Write out the material again word for word, dropping any images it holds.

========================================

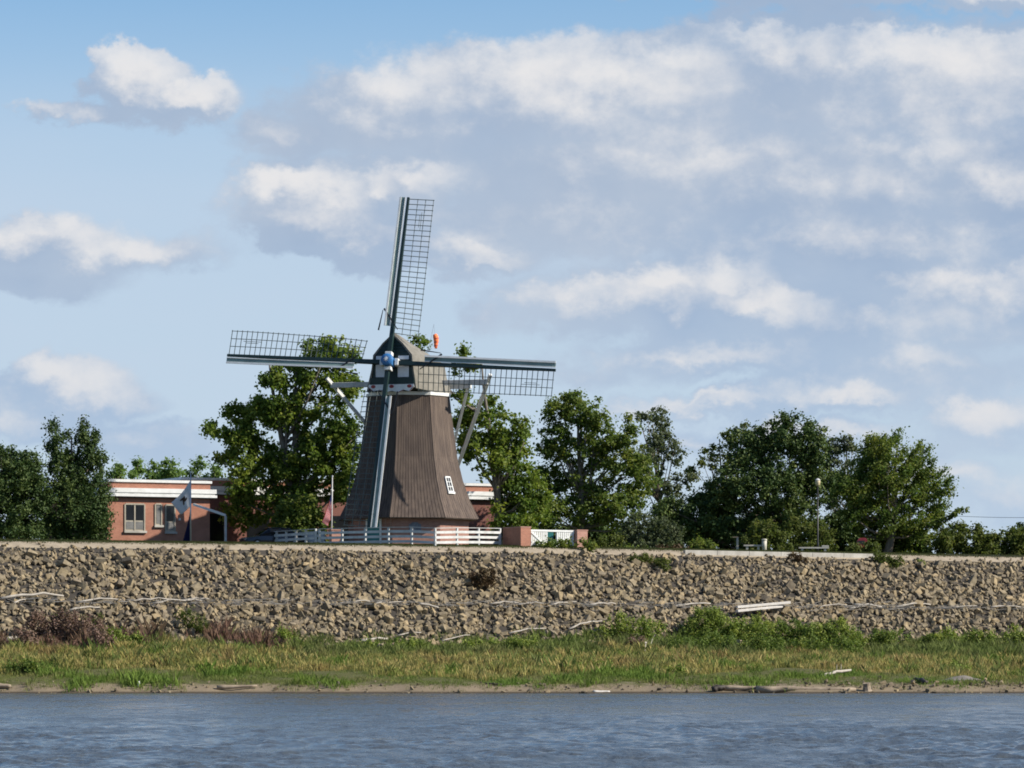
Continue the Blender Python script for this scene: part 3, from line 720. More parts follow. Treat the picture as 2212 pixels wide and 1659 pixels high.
# ------------------------------------------------------------------ windmill
MD = 303.0; MX = (882 - CX) * MD / F; MY = MD - D0
MZ = gz(MX, MY)
mill = empty('windmill', (MX, MY, MZ), 'brown smock windmill with four lattice sails on a brick base above the riverbank', 'windmill')
def zz(py, d=MD): return EYE + (HY - py) * d / F - MZ            # height above the mill's ground
A0 = -13.2
PROF = [(zz(1118, 299), 5.03), (zz(1080, 299.5), 4.40), (zz(1040), 3.88), (zz(990), 3.48), (zz(905), 3.10), (zz(857), 2.92)]
def oct_pt(k, R, z): v = dirv(A0 + 45 * k); return Vector((v.x * R, v.y * R, z))
def octa(mb, prof):
    n = len(prof); o = len(mb.v)
    for z, R in prof: mb.v += [tuple(oct_pt(k, R, z)) for k in range(8)]
    for i in range(n - 1):
        for k in range(8):
            k2 = (k + 1) % 8; mb.f.append((o + i * 8 + k, o + i * 8 + k2, o + i * 8 + 8 + k2, o + i * 8 + 8 + k))
    mb.f.append(tuple(o + k for k in reversed(range(8)))); mb.f.append(tuple(o + (n - 1) * 8 + k for k in range(8)))
    return mb
octa(MB(), [(z, R - .09) for z, R in PROF]).build('tower_core', M['tower_core'], mill)
octa(MB(), [(-.4, 4.34), (PROF[0][0] - .05, 4.34)]).build('brick_base', M['mill_brick'], mill)
octa(MB(), [(PROF[0][0] - .06, 4.98), (PROF[0][0] + .02, 5.0)]).build('skirt_board', M['tower'], mill)
NPL = 15
for j in range(NPL):
    mb = MB(); u0, u1 = j / NPL + .004, (j + 1) / NPL - .004
    rings = []
    for z, R in PROF:
        c0, c1 = oct_pt(0, R, z), oct_pt(1, R, z); n = (c0 + c1); n.z = 0; n.normalize()
        a, b = c0.lerp(c1, u0), c0.lerp(c1, min(u1, 1))
        o1 = .004 * ((j * 5) % 4)
        rings.append([a - n * .085, b - n * .085, b + n * (.008 + o1), a + n * (.002 + o1)])
    vs = [p for r in rings for p in r]; fs = []
    for i in range(len(rings) - 1):
        for k in range(4):
            k2 = (k + 1) % 4; fs.append((i * 4 + k, i * 4 + k2, i * 4 + 4 + k2, i * 4 + 4 + k))
    fs += [(3, 2, 1, 0), tuple((len(rings) - 1) * 4 + k for k in range(4))]
    me = mb.add(vs, fs).mesh('plank'); me.materials.append(M['tower'])
    for k in range(8):
        link('plank', me, None, mill, None, (0, 0, math.radians(45 * k)))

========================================

◆ The answer
Continue the Blender Python script for this scene: part 3, from line 720. More parts follow. Treat the picture as 2212 pixels wide and 1659 pixels high.
# ------------------------------------------------------------------ windmill
MD = 303.0; MX = (882 - CX) * MD / F; MY = MD - D0
MZ = gz(MX, MY)
mill = empty('windmill', (MX, MY, MZ), 'brown smock windmill with four lattice sails on a brick base above the riverbank', 'windmill')
def zz(py, d=MD): return EYE + (HY - py) * d / F - MZ            # height above the mill's ground
A0 = -13.2
PROF = [(zz(1118, 299), 5.03), (zz(1080, 299.5), 4.40), (zz(1040), 3.88), (zz(990), 3.48), (zz(905), 3.10), (zz(857), 2.92)]
def oct_pt(k, R, z): v = dirv(A0 + 45 * k); return Vector((v.x * R, v.y * R, z))
def octa(mb, prof):
    n = len(prof); o = len(mb.v)
    for z, R in prof: mb.v += [tuple(oct_pt(k, R, z)) for k in range(8)]
    for i in range(n - 1):
        for k in range(8):
            k2 = (k + 1) % 8; mb.f.append((o + i * 8 + k, o + i * 8 + k2, o + i * 8 + 8 + k2, o + i * 8 + 8 + k))
    mb.f.append(tuple(o + k for k in reversed(range(8)))); mb.f.append(tuple(o + (n - 1) * 8 + k for k in range(8)))
    return mb
octa(MB(), [(z, R - .09) for z, R in PROF]).build('tower_core', M['tower_core'], mill)
octa(MB(), [(-.4, 4.34), (PROF[0][0] - .05, 4.34)]).build('brick_base', M['mill_brick'], mill)
octa(MB(), [(PROF[0][0] - .06, 4.98), (PROF[0][0] + .02, 5.0)]).build('skirt_board', M['tower'], mill)
NPL = 15
for j in range(NPL):
    mb = MB(); u0, u1 = j / NPL + .004, (j + 1) / NPL - .004
    rings = []
    for z, R in PROF:
        c0, c1 = oct_pt(0, R, z), oct_pt(1, R, z); n = (c0 + c1); n.z = 0; n.normalize()
        a, b = c0.lerp(c1, u0), c0.lerp(c1, min(u1, 1))
        o1 = .004 * ((j * 5) % 4)
        rings.append([a - n * .085, b - n * .085, b + n * (.008 + o1), a + n * (.002 + o1)])
    vs = [p for r in rings for p in r]; fs = []
    for i in range(len(rings) - 1):
        for k in range(4):
            k2 = (k + 1) % 4; fs.append((i * 4 + k, i * 4 + k2, i * 4 + 4 + k2, i * 4 + 4 + k))
    fs += [(3, 2, 1, 0), tuple((len(rings) - 1) * 4 + k for k in range(4))]
    me = mb.add(vs, fs).mesh('plank'); me.materials.append(M['tower'])
    for k in range(8):
        link('plank', me, None, mill, None, (0, 0, math.radians(45 * k)))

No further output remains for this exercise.